Review: Ramen Gaijin in Sebastopol worth the wait
An interesting thing has been happening these past few months when I mention Sebastopol. Faces light up, and people say, “Oh, Ramen Gaijin! I love that place.”
There’s so much to love about the small town already, but this restaurant seems to be putting emoji hearts in everyone’s eyes. More friends suddenly find it convenient to visit me - I live about five minutes from the Japanese izakaya - and I’ve been drawn into conversations about noodles and pickles with perfect strangers.
The food is great, and part of the joy comes from cheering for the little guy. The eatery began life in July 2014, as a once-a-month pop-up inside Woodfour Brewing Company at The Barlow. On the first evening of business, first-time restaurateurs Matthew Williams and Moishe Hahn-Schuman sold 120 bowls before running out of soup.
Success, indeed - five months later, the shop relocated to a larger space inside Forchetta/Bastoni restaurant just across the street, and then, exactly one year later, the Japanese eatery took over the entire two-story building.
It was all roses, except Forchetta/Bastoni’s closure included some state problems, including their hard alcohol license being suspended. Williams and Hahn-Schuman considered relocating, and even after they got the license settled, they faced extensive renovations to the former Asian/Italian space.
This past December, Ramen Gaijin closed, finally reopening in March with a new look including concrete and undulating redwood bars backed by reclaimed barn-wood paneling, Japanese hanging lanterns, izakaya pub interior signage, old school Japanese paintings updated with modern day superheroes, and a cute, tiny Godzilla bonsai garden on the eat-in counter overlooking the new kitchen.
It was worth the wait. While Japanese food is all the Wine Country rage these days- think the new Miminashi in Napa, Persimmon in Healdsburg, the soon-to-open Two Birds One Stone in St. Helena and the upcoming Single Thread in Healdsburg - Ramen Gaijin shines among the best dining I’ve enjoyed anywhere.
Attention to detail is brilliant, with a simple donburi bowl ($13) boasting authentic Japanese Kewpie mayo, a rice vinegar-based sauce that’s richer and creamier than standard USA issue.

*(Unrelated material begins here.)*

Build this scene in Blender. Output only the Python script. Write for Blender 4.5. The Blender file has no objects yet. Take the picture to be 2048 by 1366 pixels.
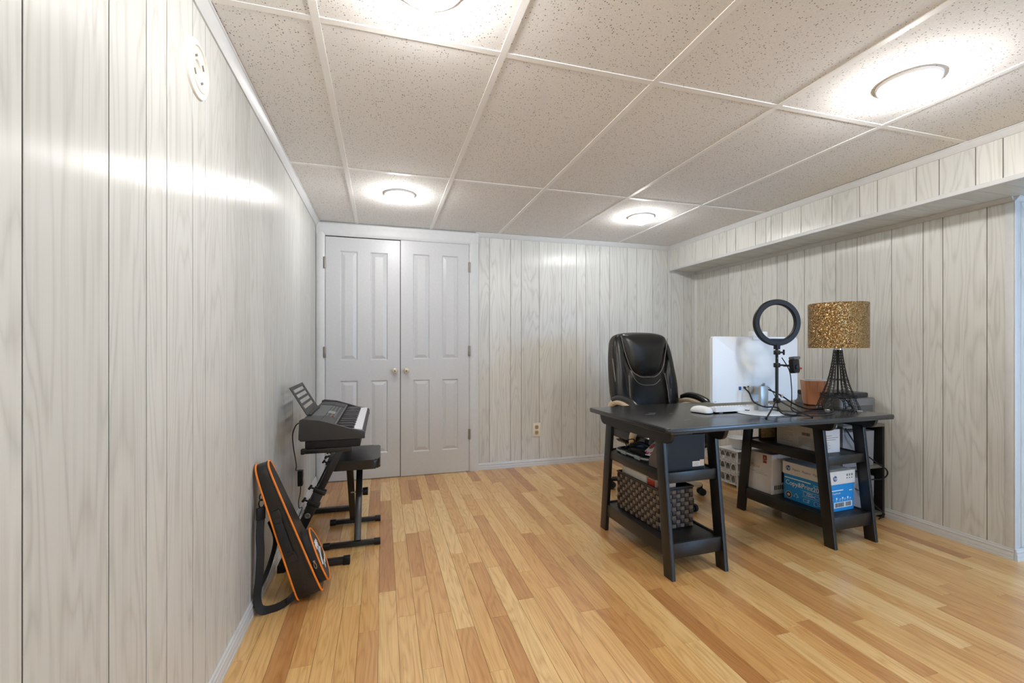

Here, it’s infused with yuzu before being dolloped on a bed of rice topped in pork belly, farm egg, tobiko, kimchee, bonito, pickled red onion, Bull-Dog tonkatsu sauce and goma furika seasoning of toasted sesame seeds, chopped seaweed, sugar and salt.
The effort is all the more impressive considering the duo had been cooking for their entire professional lives, but really didn’t know the first thing about specialties like the skinny noodles called chuka soba. The word gaijin, notably, is the Japanese term for a non-Japanese person, and it took the chefs nine months to figure the perfect ramen recipe, based on handcrafted rye noodles that are toasted for even more aroma and a firmer chew. They tested many miso recipes using a variety of sprouted grains and legumes, and pickled everything they could get their hands on.
Years of living in Japan made me a ramen fanatic, and this team has nailed it. Tender noodles have the perfect, slightly rubber band texture, and the shoyu broth is deep, savory and just-right salty with notes of kombu, garlic and ginger amid the silky emulsified fats from whole chicken, pork neck and smoked hocks.
Shoyu ramen ($15) showcases the commitment to pristine ingredients, stocking that elegant broth-noodle bowl with slippery curls of wakame (soft seaweed), big flaps of meaty wood ear mushroom, shaved leek, tender menma bits (fermented bamboo), a halved six-minute egg cooked to perfect runny custard yolk, and a rich crown of pork belly chashu that’s the best bacon in the universe for its slow roasted browned texture and rich but clean tasting marbling. It pains me to write about the soup now, with no leftovers to eat.
A shiitake miso vegetarian broth version ($15) is nearly as flavorful, boasting fried tofu, bok choy, woodear mushroom, wakame, scallion, and crunchy togarashi roasted carrots. My companion doesn’t care for egg, but I adore it, so the kitchen politely placed her serving in a prettily little pottery side dish for me.
Still, my favorite is the spicy tan tan ramen ($15), with the rust-red broth packing wonderful heat that sneaks up slowly. Delicious fat tempers the burn, delivered via thick slabs of slow roasted pork belly chashu, crumbled spicy ground pork and egg. Plus, as a special one day, the chefs had rolled more chashu, then sliced it nearly as thin as carpaccio ($3 add-in), bringing even more pork flavor against charred cabbage, woodear mushrooms, mustard greens, sesame and scallion.